Compassion for others isn't an abstract feeling you cultivate in your heart out of nowhere.
When I see people speak about compassion in that way it's usually denial, spiritual bypassing and a deep discomfort with being angry. Compassion isn't a cause. It's an effect. It's not a phenomenon. It's an epiphenomenon. It's not the seed. It's the the fruit.
Real compassion never begins with the decision to 'be compassionate'. Real compassion usually starts with some level of anger or judgment about the actions of another. We see them as a perpetrator. We demonize them. We lable them. We write them off.
We ask ourselves, "How could they have done that?"
And then comes the learning - almost always unasked for, almost always unwelcome. And what is the learning about? It's about what they had to go through to get to where they are today. It's about learning all the ways in which they were victimized by life and defeated by forces and institutions so much bigger than them.
Compassion sounds less like, "I forgive you," and more like, "Fuck... you never had a chance. My God." We ask ourselves, "How could they not have done that?"

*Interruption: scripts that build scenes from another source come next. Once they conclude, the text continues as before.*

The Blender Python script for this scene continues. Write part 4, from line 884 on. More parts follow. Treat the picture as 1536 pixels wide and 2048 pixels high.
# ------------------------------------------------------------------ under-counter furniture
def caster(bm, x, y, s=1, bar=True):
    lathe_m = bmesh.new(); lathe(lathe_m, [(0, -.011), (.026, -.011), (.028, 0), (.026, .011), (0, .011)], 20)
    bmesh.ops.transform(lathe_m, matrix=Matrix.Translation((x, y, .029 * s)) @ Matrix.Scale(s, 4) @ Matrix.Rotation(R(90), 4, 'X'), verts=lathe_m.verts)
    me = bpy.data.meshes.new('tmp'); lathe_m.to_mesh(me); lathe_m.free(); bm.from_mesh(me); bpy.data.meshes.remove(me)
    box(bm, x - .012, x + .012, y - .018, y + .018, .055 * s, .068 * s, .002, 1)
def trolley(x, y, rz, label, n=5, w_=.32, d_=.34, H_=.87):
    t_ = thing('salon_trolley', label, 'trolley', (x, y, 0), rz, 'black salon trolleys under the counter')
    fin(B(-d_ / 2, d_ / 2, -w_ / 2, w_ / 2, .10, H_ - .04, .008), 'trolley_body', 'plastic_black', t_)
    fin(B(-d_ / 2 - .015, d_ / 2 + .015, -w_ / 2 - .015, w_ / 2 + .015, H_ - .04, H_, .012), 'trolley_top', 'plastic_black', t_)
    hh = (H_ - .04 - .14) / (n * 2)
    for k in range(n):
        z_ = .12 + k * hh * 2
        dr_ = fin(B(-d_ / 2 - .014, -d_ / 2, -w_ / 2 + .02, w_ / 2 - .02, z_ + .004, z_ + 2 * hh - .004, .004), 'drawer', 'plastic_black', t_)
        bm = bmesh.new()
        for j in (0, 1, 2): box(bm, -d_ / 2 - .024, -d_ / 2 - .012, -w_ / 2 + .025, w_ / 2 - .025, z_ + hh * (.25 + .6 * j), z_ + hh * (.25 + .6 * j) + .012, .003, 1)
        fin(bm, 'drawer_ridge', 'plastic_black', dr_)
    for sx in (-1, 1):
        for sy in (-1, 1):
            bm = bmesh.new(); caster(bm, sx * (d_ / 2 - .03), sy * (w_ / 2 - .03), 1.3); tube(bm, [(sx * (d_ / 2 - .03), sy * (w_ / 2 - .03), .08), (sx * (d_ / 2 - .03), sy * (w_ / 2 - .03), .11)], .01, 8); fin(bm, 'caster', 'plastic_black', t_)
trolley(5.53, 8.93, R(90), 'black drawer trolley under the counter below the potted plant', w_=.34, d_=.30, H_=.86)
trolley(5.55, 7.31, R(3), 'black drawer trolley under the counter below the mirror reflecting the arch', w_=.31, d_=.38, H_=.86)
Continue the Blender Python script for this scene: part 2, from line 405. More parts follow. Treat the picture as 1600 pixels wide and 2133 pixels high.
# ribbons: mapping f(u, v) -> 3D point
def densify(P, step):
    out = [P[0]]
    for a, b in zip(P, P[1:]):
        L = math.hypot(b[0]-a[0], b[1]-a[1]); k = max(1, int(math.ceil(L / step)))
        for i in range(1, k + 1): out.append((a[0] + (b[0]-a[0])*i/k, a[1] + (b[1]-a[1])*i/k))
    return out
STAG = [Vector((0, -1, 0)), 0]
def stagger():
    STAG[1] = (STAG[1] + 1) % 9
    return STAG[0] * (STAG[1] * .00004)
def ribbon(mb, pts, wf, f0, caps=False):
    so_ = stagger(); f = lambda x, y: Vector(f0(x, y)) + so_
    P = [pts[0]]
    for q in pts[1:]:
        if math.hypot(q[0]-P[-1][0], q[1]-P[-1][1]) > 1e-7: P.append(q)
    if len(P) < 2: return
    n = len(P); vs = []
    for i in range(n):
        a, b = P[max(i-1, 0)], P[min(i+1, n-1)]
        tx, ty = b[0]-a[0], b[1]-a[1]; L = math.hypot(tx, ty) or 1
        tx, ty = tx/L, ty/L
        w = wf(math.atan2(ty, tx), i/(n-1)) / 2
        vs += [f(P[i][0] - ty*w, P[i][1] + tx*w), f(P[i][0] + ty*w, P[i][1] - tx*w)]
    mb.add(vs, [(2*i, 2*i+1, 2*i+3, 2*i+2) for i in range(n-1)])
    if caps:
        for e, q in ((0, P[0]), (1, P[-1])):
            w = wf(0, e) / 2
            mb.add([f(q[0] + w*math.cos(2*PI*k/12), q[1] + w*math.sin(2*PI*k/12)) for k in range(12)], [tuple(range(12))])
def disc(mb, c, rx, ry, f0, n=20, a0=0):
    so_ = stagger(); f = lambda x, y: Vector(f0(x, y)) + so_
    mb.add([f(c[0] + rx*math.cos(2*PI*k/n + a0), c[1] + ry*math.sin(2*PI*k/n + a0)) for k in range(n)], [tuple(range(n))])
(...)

Self-compassion comes from the same place. It begins with a fierce and burning self-hatred and shame for all the things you've done and not done and then, if you're lucky, you come to realize that, given what was going on in your life, given what happened in the life of your parents and community, given what happened in the lives of your ancestors... you never had a chance either.
And that is nothing but heartbreaking to see.
You got let down by your culture. But it's also a relief. You give yourself a fucking break for not being able to, all by yourself, stand up to the evils, poverties and oppressions of your day. This kind of learning is the breaking of the spell of competence (that you should always know what to do and do it well) and self-sufficiency (all by yourself).
Compassion doesn't come from a decision to be compassionate. That's where repression comes from. It comes from learning.
In seeing this all, you see what was missing and, in seeing this, the world has a chance to be different. You wake up one day and you see that you might have some role to play in changing those things. You might have a role to play in making sure the next generation has a better shot than you did.
Yes❤️
Yay! This is some real wisdom and I love the way you wrote it.